Le Esperidi erano le Ninfe della Sera, dotate di abilità canore («che intonano canti»: Euripide, Ippolito v. 743) e con il compito di custodire preziosi tesori divini.
Sono, infatti, indirettamente collegate a diversi miti, tra i quali spiccano quello dell’undicesima fatica di Herakles, quello di Perseo e Medusa e quello del famoso pomo della discordia.
Procediamo con ordine…
Nomi e genealogia delle Esperidi
Le fonti non concordano sul numero esatto (tre, quattro, cinque, sette, undici) e sui nomi. Troviamo, infatti, diverse varianti nelle fonti letterarie, ma possiamo affermare che i nomi più frequenti sono Egle, Eritea, Esperia, Aretusa, Erica, Asterope, Krisoteme e Lipara.

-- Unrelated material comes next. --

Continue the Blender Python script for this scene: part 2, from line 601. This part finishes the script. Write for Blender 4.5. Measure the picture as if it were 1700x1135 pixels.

Diversi sono pure i nomi dei genitori delle Esperidi, anche se la variante più diffusa è quella che le considera figlie della Notte (Nyx).
I nomi dei padri sono invece Atlante, Erebo (l’Oscurità, fratello della Notte), Espero (la Luce della sera) e Zeus.
Non mancano, infine, autori che si discostano totalmente dalla sfera notturna e le indicano come figlie di Forco e Ceto, di Temi o di Esperide.
Il Giardino delle Esperidi
Le Esperidi avevano il compito di proteggere il giardino di Era, dono nuziale di Zeus in occasione del suo matrimonio con la dea. La collocazione esatta del giardino non è dato saperla: questo è dovuto al fatto che le fonti posizionano le Esperidi in diversi luoghi e tutti distanti tra loro. Gli autori greci, tuttavia, le ricordano nell’estremo Occidente, oltre il fiume Oceano, e residenti in case tutte d’oro.
La caratteristica principale del giardino è che aveva al suo interno un melo dai frutti d’oro, considerati la fonte della luce dorata del tramonto.
Le Esperidi, quindi, avevano una compito tanto importante quanto difficile e per questo gli dei avevano posto a guardia del melo anche un drago immortale dalle cento teste, che parlavano con altrettante voci, di nome Ladone.
Era impossibile toccare o rubare i preziosi frutti, ecco perché Euristeo, re di Tirinto e fratellastro di Herakles, ordinò all’eroe di portargli questi pomi (undicesima fatica).
Le fonti riportano due varianti: nella prima l’eroe uccise il grande serpente durante l’impresa e, per volere di Era, il mostro divenne una costellazione; nella seconda, invece, Herakles ingannando Atlante. Secondo questa seconda versione, Ercole giunse da Atlante e lo trovò che sosteneva la volta del cielo sulle spalle. Gli propose un patto: in cambio di un po’ di riposo da quel terribile peso, Atlante avrebbe raccolto per lui tre pomi d’oro. Quando Atlante ritornò, si rifiutò di riprendere il suo posto, ma stupidamente si fidò di Ercole che acconsentì a tale rifiuto a patto che il gigante prendesse il peso il tempo necessario affinché l’eroe si fosse messo un cuscino sulle spalle. Una volta libero, Ercole fuggì con le mele.
I doni di Perseo
Le Esperidi, come abbiamo detto, custodivano i tesori degli dei. Proprio tra questi vi erano gli oggetti che Perseo usò per uccidere Medusa.
Il mito narra che il re Polidette ordinò a Perseo la testa di Medusa. Per l’impresa riuscì a procurarsi dei sandali alati, per spostarsi velocemente, una sacca magica (la kibisis) per riporvi la testa recisa e l’elmo di Ade (kunè) che rende invisibili: tutti oggetti custoditi dalle Esperidi.
Atena, inoltre, gli aveva fornito uno scudo lucido come uno specchio ed Ermes un falcetto per decapitare Medusa.
Giunse dalla Gorgone e le tagliò la testa mentre era addormentata e con l’aiuto dello scudo per non guardare direttamente negli occhi.
Compiuta l’impresa, diede la testa della Gorgone e restituì i sandali, la sacca e l’elmo a Ermes. Il dio, a sua volta, riconsegnò gli oggetti alle Esperidi.